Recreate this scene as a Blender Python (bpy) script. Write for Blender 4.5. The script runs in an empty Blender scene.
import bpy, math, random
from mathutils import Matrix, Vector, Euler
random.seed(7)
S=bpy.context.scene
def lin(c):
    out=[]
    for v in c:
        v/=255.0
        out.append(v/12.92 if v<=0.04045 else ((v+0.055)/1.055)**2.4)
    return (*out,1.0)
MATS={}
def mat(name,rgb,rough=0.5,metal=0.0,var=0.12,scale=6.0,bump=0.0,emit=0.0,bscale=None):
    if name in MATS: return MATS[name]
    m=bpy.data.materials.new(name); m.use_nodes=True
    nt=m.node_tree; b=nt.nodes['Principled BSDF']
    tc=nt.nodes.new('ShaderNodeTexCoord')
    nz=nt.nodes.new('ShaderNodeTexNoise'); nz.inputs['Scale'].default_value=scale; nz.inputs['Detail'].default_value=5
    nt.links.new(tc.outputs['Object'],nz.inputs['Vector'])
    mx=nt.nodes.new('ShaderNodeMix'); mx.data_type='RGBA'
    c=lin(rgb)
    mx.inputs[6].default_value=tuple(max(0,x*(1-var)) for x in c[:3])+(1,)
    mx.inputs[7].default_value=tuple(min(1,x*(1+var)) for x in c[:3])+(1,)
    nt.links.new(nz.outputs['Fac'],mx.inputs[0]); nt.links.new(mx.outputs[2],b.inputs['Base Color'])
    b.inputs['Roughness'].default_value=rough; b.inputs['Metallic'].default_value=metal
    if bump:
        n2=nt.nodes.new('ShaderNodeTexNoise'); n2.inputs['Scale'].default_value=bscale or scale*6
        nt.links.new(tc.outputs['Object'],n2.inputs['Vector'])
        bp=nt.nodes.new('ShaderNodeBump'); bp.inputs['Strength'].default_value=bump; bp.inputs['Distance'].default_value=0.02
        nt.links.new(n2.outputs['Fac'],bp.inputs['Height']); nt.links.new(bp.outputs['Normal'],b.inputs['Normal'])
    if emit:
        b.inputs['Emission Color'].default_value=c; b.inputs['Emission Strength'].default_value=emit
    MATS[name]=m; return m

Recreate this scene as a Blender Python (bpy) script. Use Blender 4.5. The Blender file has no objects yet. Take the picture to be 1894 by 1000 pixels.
· · ·
OBJECTIVE: Your task is to repeat each line of the material exactly.

COMPLETE RESPONSE:
Recreate this scene as a Blender Python (bpy) script. Write for Blender 4.5. The script runs in an empty Blender scene.
import bpy, math, random
from mathutils import Matrix, Vector, Euler
random.seed(7)
S=bpy.context.scene
def lin(c):
    out=[]
    for v in c:
        v/=255.0
        out.append(v/12.92 if v<=0.04045 else ((v+0.055)/1.055)**2.4)
    return (*out,1.0)
MATS={}
def mat(name,rgb,rough=0.5,metal=0.0,var=0.12,scale=6.0,bump=0.0,emit=0.0,bscale=None):
    if name in MATS: return MATS[name]
    m=bpy.data.materials.new(name); m.use_nodes=True
    nt=m.node_tree; b=nt.nodes['Principled BSDF']
    tc=nt.nodes.new('ShaderNodeTexCoord')
    nz=nt.nodes.new('ShaderNodeTexNoise'); nz.inputs['Scale'].default_value=scale; nz.inputs['Detail'].default_value=5
    nt.links.new(tc.outputs['Object'],nz.inputs['Vector'])
    mx=nt.nodes.new('ShaderNodeMix'); mx.data_type='RGBA'
    c=lin(rgb)
    mx.inputs[6].default_value=tuple(max(0,x*(1-var)) for x in c[:3])+(1,)
    mx.inputs[7].default_value=tuple(min(1,x*(1+var)) for x in c[:3])+(1,)
    nt.links.new(nz.outputs['Fac'],mx.inputs[0]); nt.links.new(mx.outputs[2],b.inputs['Base Color'])
    b.inputs['Roughness'].default_value=rough; b.inputs['Metallic'].default_value=metal
    if bump:
        n2=nt.nodes.new('ShaderNodeTexNoise'); n2.inputs['Scale'].default_value=bscale or scale*6
        nt.links.new(tc.outputs['Object'],n2.inputs['Vector'])
        bp=nt.nodes.new('ShaderNodeBump'); bp.inputs['Strength'].default_value=bump; bp.inputs['Distance'].default_value=0.02
        nt.links.new(n2.outputs['Fac'],bp.inputs['Height']); nt.links.new(bp.outputs['Normal'],b.inputs['Normal'])
    if emit:
        b.inputs['Emission Color'].default_value=c; b.inputs['Emission Strength'].default_value=emit
    MATS[name]=m; return m

Recreate this scene as a Blender Python (bpy) script. Use Blender 4.5. The Blender file has no objects yet. Take the picture to be 1894 by 1000 pixels.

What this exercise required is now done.